第11話のタイトルにもなっている、“フェリックスの娘たち”を手伝えとアドバイス。この“フェリックスの娘たち”とは、マーヴァが会長を務めていたという反乱分子グループのこと。しかし、マーヴァの死を受け止められずにいるビーは殻にこもってしまう。「マーヴァといたい」と言ったかと思えば、ブラッソに「一緒に行く」と言ってみたり…。涙こそ見せないが、哀しむビーの姿がせつない。
キャシアン・アンドーは、クワッド・ジャンパーでふたたびニアモスへ!
そのころキャシアンはと言えば、メルシと2人、まだ惑星を脱出できていなかった様子。『スター・ウォーズ/フォースの覚醒』(15)でも見覚えのある機体クワッド・ジャンパーを奪って逃げおおせようとするも、地元住民にあっさり捕まってしまう。そこで、ナーキーナ・ファイブが遠くの海まで汚し、魚を殺していることを告げられる。「帝国だ、俺らじゃない」「帝国の施設だ!」と喚くが「なんでも帝国のせいか」と一蹴される。

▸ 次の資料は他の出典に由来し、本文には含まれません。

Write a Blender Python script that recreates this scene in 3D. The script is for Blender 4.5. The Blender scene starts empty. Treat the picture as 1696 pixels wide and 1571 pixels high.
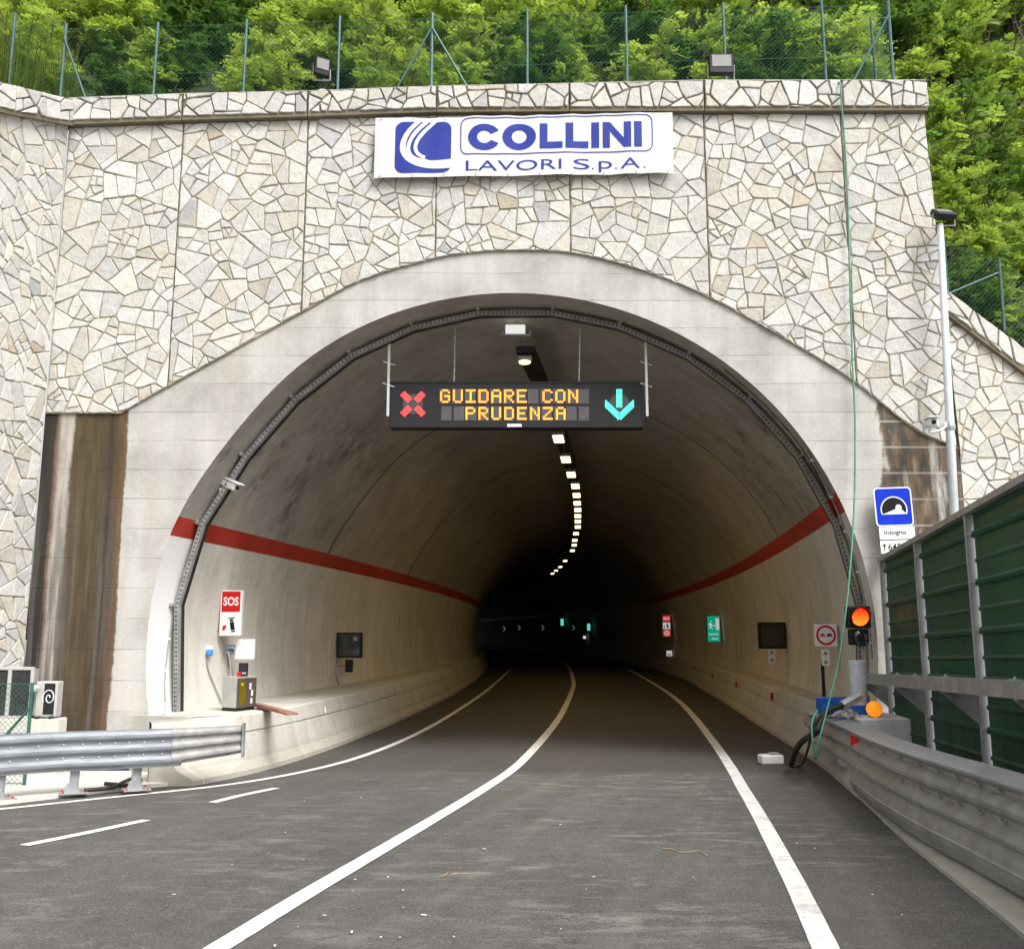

なぜかクワッド・ジャンパーを譲ってもらえたキャシアンが、咄嗟に選んだ逃亡先は「ニアモス」。以前、バカンス先として訪れた地だ。このキャシアンの“行き当たりばったり”に見える行動が、このドラマのスリルを持続させている(実際には、バスルームに隠していたブラスターやアルダーニの報酬2000万クレジットをしっかり奪還!)。